We were happy but most importantly, we were together. What changed? I still continue to ask myself that because unfortunately, I have not found the answer and not finding it is currently my biggest fear.

This summer was different than the other summers I've had all my life. A tragic fate beheld me and it is a constant nightmare that to this day, still has not parted me. I had convinced myself repeatedly that I was crazy and delusional; that I was seeing and hearing things that are truly not there; that everything that was going on was solely a figment of my imagination. To my misfortune, I soon snapped myself out of my feigned conjectures which truthfully was a means of escape, a dismissal from the truth. The truth. I discovered infidelity in my household. What hurts more is that it was my father, whom I admit was the parent I was closer to than my mother.

When I first found out, I kept my mouth shut because the truth was too unbearable.
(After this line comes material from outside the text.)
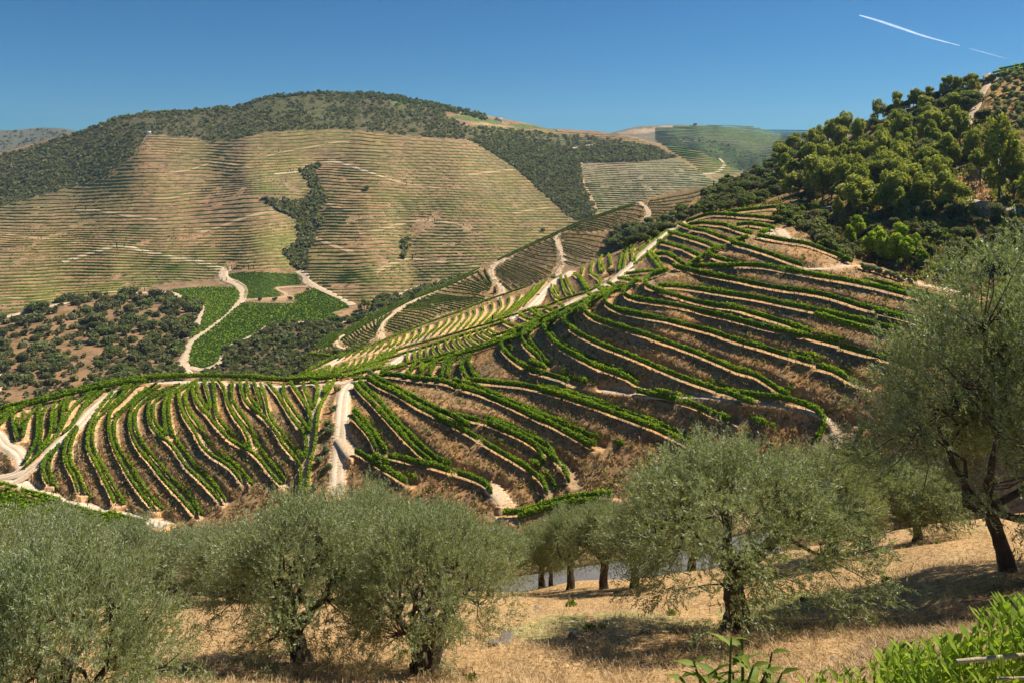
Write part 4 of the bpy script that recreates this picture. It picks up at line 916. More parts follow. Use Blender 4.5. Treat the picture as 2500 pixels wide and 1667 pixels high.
def variant(kind, seed):
    r = np.random.default_rng(seed*31+7); L_ = []
    if kind == 'eucalyptus':
        for i in range(16):
            z = r.uniform(.25, .93); a = r.uniform(0, 6.28); q = r.uniform(.14, .30)*math.sin(min(1, (1-z)*1.9+.15)*1.5)
            L_.append(((math.cos(a)*q, math.sin(a)*q, z), (r.uniform(.06, .13), r.uniform(.06, .13), r.uniform(.09, .19))))
        L_.append(((0, 0, .6), (.12, .12, .25)))
        n, ls, th, tr = 3800, .038, .34, .5
    elif kind == 'round':
        for i in range(9):
            a = r.uniform(0, 6.28); q = r.uniform(.05, .3); z = r.uniform(.22, .76)
            L_.append(((math.cos(a)*q, math.sin(a)*q, z), (r.uniform(.16, .26), r.uniform(.16, .26), r.uniform(.13, .2))))
        n, ls, th, tr = 3200, .05, .12, .42
    elif kind == 'shrub':
        for i in range(6):
            a = r.uniform(0, 6.28); q = r.uniform(.05, .38); z = r.uniform(.2, .62)
            L_.append(((math.cos(a)*q, math.sin(a)*q, z), (r.uniform(.2, .32), r.uniform(.2, .32), r.uniform(.2, .34))))
        n, ls, th, tr = 520, .13, .1, .42
    elif kind == 'cypress':
        for i in range(7): L_.append(((r.normal(0, .01), r.normal(0, .01), .12+.12*i), (.105-.009*i, .105-.009*i, .11)))
        n, ls, th, tr = 900, .05, .06, .4
    elif kind == 'poplar':
        for i in range(8):
            z = .3+.08*i; L_.append(((r.normal(0, .04), r.normal(0, .04), z), (.13, .13, .1)))
        for i in range(5):
            a = r.uniform(0, 6.28); L_.append(((math.cos(a)*.17, math.sin(a)*.17, r.uniform(.25, .75)), (.12, .12, .15)))
        n, ls, th, tr = 2200, .055, .15, .55
    V, f, t = crown_mesh(seed, L_, n, ls, tr)
    Vt, ft = trunk_mesh(seed, th, .022 if kind != 'round' else .03, .08, 4, .25, min(.8, th*2.2), 5)
    return V, f, t, Vt, ft
MATK = {'euc': ('eucalyptus', 'eucalypt'), 'dark': ('round', 'pine'), 'grey': ('round', 'scrub'), 'bright': ('poplar', 'bright'), 'scrub': ('shrub', 'scrub'), 'cyp': ('cypress', 'cypress'), 'olive_far': ('round', 'olive'), 'darkscrub': ('shrub', 'pine')}
LIB = {}
def lib(kind, v):
    if (kind, v) not in LIB:
        shape, mt = MATK[kind]; V, f, t, Vt, ft = variant(shape, v+{'euc': 0, 'dark': 20, 'grey': 40, 'bright': 60, 'scrub': 80, 'cyp': 100, 'olive_far': 120, 'darkscrub': 140}[kind])
        LIB[(kind, v)] = (mesh_np('crown', V, f, M[mt], tint=t), mesh_np('trunk', Vt, ft, M['fbark']))
    return LIB[(kind, v)]
def plant(name, kind, slope, px, py, h, label, cat, group, wide=1.0, v=None, P=None, trunk=True):
    py = max(py, float(np.interp(px, *slope.top))+3)
    if P is None: P = slope.pt(px, py)
    v = random.randrange(5 if kind in ('euc', 'dark', 'scrub') else 3) if v is None else v; crown, tr = lib(kind, v)
    s = (h*wide, h*wide, h)
    if trunk:
        o = ob(name, None, label=label, cat=cat, group=group, loc=P); o.empty_display_size = .5; o.scale = s; o.rotation_euler[2] = random.uniform(0, 6.28)
        ob('crown', crown, o); ob('trunk', tr, o)
    else:
        o = ob(name, crown, label=label, cat=cat, group=group, loc=P-np.array([0, 0, .05*h])); o.scale = s; o.rotation_euler[2] = random.uniform(0, 6.28)
    return o
def scatter(poly, n, dmin, tries=40, seed=1):
    r = random.Random(seed); xs = [p[0] for p in poly]; ys = [p[1] for p in poly]; out = []; cell = {}
    for _ in range(n*tries):
        if len(out) >= n: break
        x = r.uniform(min(xs), max(xs)); y = r.uniform(min(ys), max(ys))
        if not inpoly(np.array([x]), np.array([y]), poly)[0]: continue
        k = (int(x/dmin), int(y/(dmin*.6))); ok = True
        for a in (-1, 0, 1):
            for b in (-1, 0, 1):
                for q in cell.get((k[0]+a, k[1]+b), ()):
                    if math.hypot(q[0]-x, (q[1]-y)/.6) < dmin: ok = False
        if ok: out.append((x, y)); cell.setdefault(k, []).append((x, y))
    return out
def meters(px_, slope, x, y): return px_/F/slope.inv(np.array(x), np.array(y))

def spot(x, y, xs, ys, xw, yw):
    return yw[sum(y > t for t in ys)]+', '+xw[sum(x > t for t in xs)]
# the wooded slope (heights in source pixels, converted at their distance)
FOREST = cE([(720,830),(830,730),(960,650),(1140,600),(1250,570),(1400,480),(1640,370),(1850,310),(1990,262),(2070,270),(2050,380),(1985,500),(1985,600),(2100,700),(2100,800),(1990,850),(1930,900),(1940,1010),(1700,1060),(1500,1140),(1230,1130),(960,960),(780,900)])
for i, (x, y) in enumerate(scatter(FOREST, 150, 17, seed=3)):
    u = random.random(); up = y < 330
    kind = 'euc' if u < (.45 if up else .66) else ('dark' if u < .85 else 'grey'); t = (y-170)/380
    h = (34+62*max(0, t))*random.uniform(.75, 1.25)*(1 if kind == 'euc' else .7); hm = min(24, meters(h, wooded, x, y))
    nm, lab = {'euc': ('eucalyptus_tree', 'tall yellow-green eucalyptus among the dense trees of the right slope'), 'dark': ('oak_tree', 'dark green rounded tree among the dense trees of the right slope'), 'grey': ('shrubby_tree', 'low grey-green tree among the dense trees of the right slope')}[kind]
    lab = {'euc': ('tall ', 'slender ', 'broad ')[i % 3]+'yellow-green eucalyptus', 'dark': 'dark rounded tree', 'grey': 'low grey-green tree'}[kind]+' '+spot(x, y, (1920, 1970, 2020, 2070, 2130, 2190, 2250, 2310), (270, 310, 350, 390, 430, 470, 510), ('left tip', 'far left part', 'left part', 'left of the centre', 'centre', 'right of the centre', 'right part', 'far right part', 'beside the farm track'), ('skyline rank of the wood', 'second rank of the wood', 'third rank of the wood', 'fourth rank of the wood', 'fifth rank of the wood', 'sixth rank of the wood', 'seventh rank of the wood', 'foot of the wood'))
    plant(nm, kind, wooded, x, y, hm, lab, 'tree', 'trees covering the wooded right slope', random.uniform(.85, 1.25) if kind == 'euc' else random.uniform(1.0, 1.4))
# named trees of that slope
for kind, nm, pts, h, lab, wide in [
  ('euc', 'eucalyptus_tree', cE([(860,990)]), 62, 'single eucalyptus standing in front of the grey road barrier', 1.15),
  ('euc', 'eucalyptus_tree', cE([(1540,1110)]), 104, 'bright yellow-crowned eucalyptus standing forward at the slope foot', .95),
  ('euc', 'eucalyptus_tree', cE([(1290,1120)]), 100, 'broad olive-green eucalyptus left of the yellow-crowned one', 1.5),
  ('euc', 'eucalyptus_tree', cE([(1160,1150)]), 62, 'thin pale eucalyptus beside the curve of the paved road', .7),
  ('euc', 'eucalyptus_tree', cE([(1720,1080)]), 92, 'airy eucalyptus right of the yellow-crowned one', 1.2),
  ('euc', 'eucalyptus_tree', cE([(1880,1080)]), 92, 'wide eucalyptus left of the bare tan clearing', 1.3),
  ('euc', 'eucalyptus_tree', cE([(2190,1020)]), 200, 'tallest eucalyptus with a bare trunk over the tan clearing', .72),
  ('euc', 'eucalyptus_tree', cE([(2290,1010)]), 100, 'drooping eucalyptus at the right frame edge over the clearing', 1.1),
  ('euc', 'eucalyptus_tree', cE([(2400,1060)]), 95, 'eucalyptus cut by the right frame edge above the clearing', 1.1),
  ('grey', 'shrubby_tree', cE([(2195,1160)]), 58, 'small grey round tree standing on the tan clearing', 1.0),
  ('euc', 'eucalyptus_tree', cE([(2070,905)]), 78, 'eucalyptus in front of the glimpsed white house', 1.1),
  ('dark', 'oak_tree', cE([(2090,520)]), 38, 'dark round oak beside the pale farm track', 1.3),
  ('dark', 'oak_tree', cE([(1990,420)]), 42, 'dark spreading oak left of the pale farm track', 2.0),
  ('dark', 'oak_tree', cE([(1665,345)]), 28, 'flat-topped dark pine on the skyline of the right slope', 1.5),
  ('grey', 'shrubby_tree', cE([(1735,345)]), 30, 'loose-crowned tree on the skyline beside the flat-topped pine', 1.6),
  ('dark', 'oak_tree', cE([(1490,435)]), 34, 'open dark tree on the skyline of the right slope', 1.3),
  ('dark', 'oak_tree', cE([(1850,285)]), 20, 'small dark tree poking above the skyline', 1.0),
  ('euc', 'eucalyptus_tree', cE([(1960,275)]), 30, 'highest green eucalyptus on the skyline left of the track', 1.5),
  ('dark', 'oak_tree', cE([(2318,152)]), 13, 'lone dark round tree on the vineyard skyline', 1.6)]:
    x, y = pts[0]; plant(nm, kind, wooded, x, y, meters(h, wooded, x, y), lab, 'tree', None, wide)
for x, y in scatter(cE([(2140,260),(2352,225),(2500,200),(2600,480),(2352,560),(2150,500)]), 60, 17, seed=9):
    plant('grove_olive_tree', 'olive_far', wooded, x, y, meters(random.uniform(15, 24), wooded, x, y), 'small olive of the dry grove, '+spot(x, y, (2440, 2465, 2490, 2515), (195, 215, 235, 255, 275, 295), ('nearest the farm track', 'second from the track', 'middle file', 'fourth from the track', 'file by the frame edge'), ('top line', 'second line', 'third line', 'fourth line', 'fifth line', 'sixth line', 'lowest line')), 'olive tree', 'olive grove on the upper right slope', 1.15)
for i, (x, y) in enumerate(scatter([(1890,508),(1960,522),(2030,588),(2092,636),(2062,640),(1990,592),(1930,562),(1880,540)], 34, 11, seed=15)):
    plant('bush', random.choice(['scrub', 'darkscrub']), front, x, y, meters(random.uniform(20, 40), front, x, y), 'grey-green bush between the top vine rows and the scrub, '+spot(x, y, (1910, 1930, 1950, 1970, 1990, 2010, 2030, 2050, 2070), (560, 600), ('first', 'second', 'third', 'fourth', 'fifth', 'sixth', 'seventh', 'eighth', 'ninth', 'last'), ('upper end of the edge', 'middle of the edge', 'lower end of the edge')), 'bush', 'bushes edging the vineyard top', 1.2, trunk=False)
for k, a in enumerate([(2060,205),(2090,195),(2120,200),(2010,235),(2200,165),(2240,160),(2280,158),(2150,190)]):
    x, y = cE([a])[0]; plant('skyline_tree', 'dark', wooded, x, y+2, meters(random.uniform(12, 20), wooded, x, y), 'small dark tree on the skyline beside the farm track', 'tree', 'skyline trees by the farm track', 1.5)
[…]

I was crushed into pieces and the person who usually picks them up was the one who caused them to shatter. In turn, I was alone and I could feel myself slowly breaking down. I could not keep up with the countless nights that I spent awake in my dark, cold room feeling helpless and perplexed by what should be done or how this should be handled. Tears endlessly streamed down my face and I was not certain how it was possible to cry so excessively. I was bearing an impossible weight on my shoulders and I felt that at any moment, I could collapse and I would not be able to get back up.

Three weeks. It took three weeks for something to happen, and I did not even make it happen. It was an accident. I was in the dining room sitting silently with my mom while she organized her paperwork. All of a sudden, out of nowhere, I broke into a bellow and my mom was hysterical. She thought that she had done something wrong and demanded that I tell her what is happening to me. I didn't speak for I was afraid of what to say. I couldn't speak. She was very worried, so she got up from her chair and speedily searched for my dad around the house to gather some insight on what I was crying about. Disappointment and more pain struck me when my dad scoffed at my hysteria. He called me crazy, and at that moment, I felt him relinquishing all his love and care for me. The daughter who viewed her father as the most important person in her life ended up tearing her apart and breaking her heart.
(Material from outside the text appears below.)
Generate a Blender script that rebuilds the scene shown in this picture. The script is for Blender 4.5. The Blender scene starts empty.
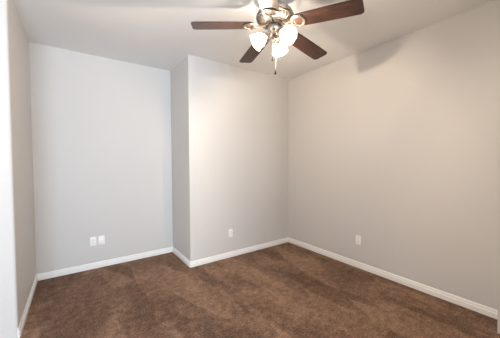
import bpy, bmesh, math, random
from mathutils import Vector, Matrix
random.seed(4)
S = bpy.context.scene
C = S.collection
PI = math.pi
R = math.radians

# ------------------------------------------------------------------ camera
F_PX, PITCH, ROLL, YAW, CAM_H = 248.81, -0.0298, -0.00536, 0.61626, 1.3732
cd = bpy.data.cameras.new('camera'); cam = bpy.data.objects.new('camera', cd); C.objects.link(cam)
cd.sensor_width = 36; cd.sensor_fit = 'HORIZONTAL'; cd.lens = F_PX * 36 / 500; cd.clip_start = 0.02
fw = Vector((math.sin(YAW)*math.cos(PITCH), math.cos(YAW)*math.cos(PITCH), math.sin(PITCH)))
rt = Vector((math.cos(YAW), -math.sin(YAW), 0)); up = rt.cross(fw)
c_, s_ = math.cos(ROLL), math.sin(ROLL)
r2, u2 = rt*c_ + up*s_, up*c_ - rt*s_
m = Matrix((r2, u2, -fw)).transposed().to_4x4(); m.translation = (0, 0, CAM_H)
cam.matrix_world = m
S.camera = cam

# ------------------------------------------------------------------ world, light, exposure
S.view_settings.view_transform = 'Standard'; S.view_settings.look = 'None'
S.view_settings.gamma = 1; S.view_settings.use_curve_mapping = False
S.view_settings.exposure = 0.0
W = bpy.data.worlds.new('world'); S.world = W; W.use_nodes = True
W.node_tree.nodes['Background'].inputs[0].default_value = (.75, .87, 1, 1)
W.node_tree.nodes['Background'].inputs[1].default_value = 1.0

def area(name, loc, rot, sx, sy, watts, col):
    l = bpy.data.lights.new(name, 'AREA'); l.shape = 'RECTANGLE'; l.size = sx; l.size_y = sy
    l.energy = watts; l.color = col
    o = bpy.data.objects.new(name, l); C.objects.link(o); o.location = loc; o.rotation_euler = rot
    return o
WX0, WX1, WZ0, WZ1, YR = -1.6, 0.4, 0.75, 2.30, -3.2      # the window behind the camera
DAY = area('daylight', ((WX0+WX1)/2, YR-.16, (WZ0+WZ1)/2-.15), (R(130), 0, 0), 2.1, 1.5, 415, (.65, .79, .95))
VY0, VY1, VZ0, VZ1, XO = .70, 2.0, .85, 2.20, -2.4           # unseen side window, added to carry the warm fill
FILL = area('warm_side_fill', (XO-.16, (VY0+VY1)/2, (VZ0+VZ1)/2), (0, R(-90), 0), 1.35, 1.3, 30, (1.0, .80, .60))  # added warm fill light, balances the brightness of the room
LAMP_W, LAMP_COL, BULB_E = 35.0, (1.0, .85, .665), 30.0

# ------------------------------------------------------------------ materials
def mat(name, col, rough=.6, metal=0, spec=.5):
    mm = bpy.data.materials.new(name); mm.use_nodes = True
    b = mm.node_tree.nodes['Principled BSDF']
    b.inputs['Base Color'].default_value = (*col, 1); b.inputs['Roughness'].default_value = rough
    b.inputs['Metallic'].default_value = metal; b.inputs['Specular IOR Level'].default_value = spec
    return mm, mm.node_tree, b
def node(nt, t, **k):
    n = nt.nodes.new(t)
    for a, v in k.items(): setattr(n, a, v)
    return n
def coords(nt, scale=(1, 1, 1)):
    tc = node(nt, 'ShaderNodeTexCoord'); mp = node(nt, 'ShaderNodeMapping')
    nt.links.new(tc.outputs['Object'], mp.inputs[0]); mp.inputs['Scale'].default_value = scale
    return mp.outputs[0]
def noise(nt, vec, scale, detail=3, rough=.5, dist=0):
    n = node(nt, 'ShaderNodeTexNoise'); nt.links.new(vec, n.inputs['Vector'])
    n.inputs['Scale'].default_value = scale; n.inputs['Detail'].default_value = detail
    n.inputs['Roughness'].default_value = rough; n.inputs['Distortion'].default_value = dist
    return n.outputs['Fac']
def ramp(nt, fac, stops):
    n = node(nt, 'ShaderNodeValToRGB'); nt.links.new(fac, n.inputs[0])
    e = n.color_ramp.elements
    while len(e) < len(stops): e.new(.5)
    for el, (p, c) in zip(e, stops): el.position = p; el.color = (*c, 1)
    return n.outputs[0]
def bump(nt, b, h, strength, dist):
    n = node(nt, 'ShaderNodeBump'); nt.links.new(h, n.inputs['Height'])
    n.inputs['Strength'].default_value = strength; n.inputs['Distance'].default_value = dist
    nt.links.new(n.outputs[0], b.inputs['Normal'])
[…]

He will always be my father, no matter how much he has hurt me. I admit that there are times where I wanted to throw a fit at him just to show him how furious I was for what he did to his family, but I cannot find the will to do just that. My dad did me, my brother, and my mother wrong, but I never lose hope that he will find his way again, and I want to be ready to accept him for when that time comes. I do not wish to let my pain and anger take over me. I do not want to be swallowed by my fear and anxieties. Instead, I intend to do the opposite. Just because I went through a difficult time does not mean I get to throw away my dreams and my goals. It is my senior year and I'm prepared to work harder than I've ever had to before. This goes to show that I will not let this problem push me off the cliff. This situation was only a test of my strength. Yes, I am torn apart and broken but I was not raised a coward. I am going to fight. Dad, this is for you.

TOPICS: (do they belong to any of these?)
1) There may be personal information that you want considered as part of your admissions application. Write an essay describing that information. You might include exceptional hardships, challenges, or opportunities that have shaped or impacted your abilities or academic credentials, personal responsibilities, exceptional achievements or talents, educational goals, or ways in which you might contribute to an institution committed to creating a diverse learning environment.

2) Write an essay in which you tell us about someone who has made an impact on your life and explain how and why this person is important to you.

3) Evaluate a significant experience, achievement, risk you have taken, or ethical dilemma you have faced and its impact on you.

4) Describe an event, a person or an educational experience that has had a major impact on your life and why

NOTE: "Impact" does not necessarily have to be "awe-inspiring" and come from a positive experience right? Because my essay is not at all like that.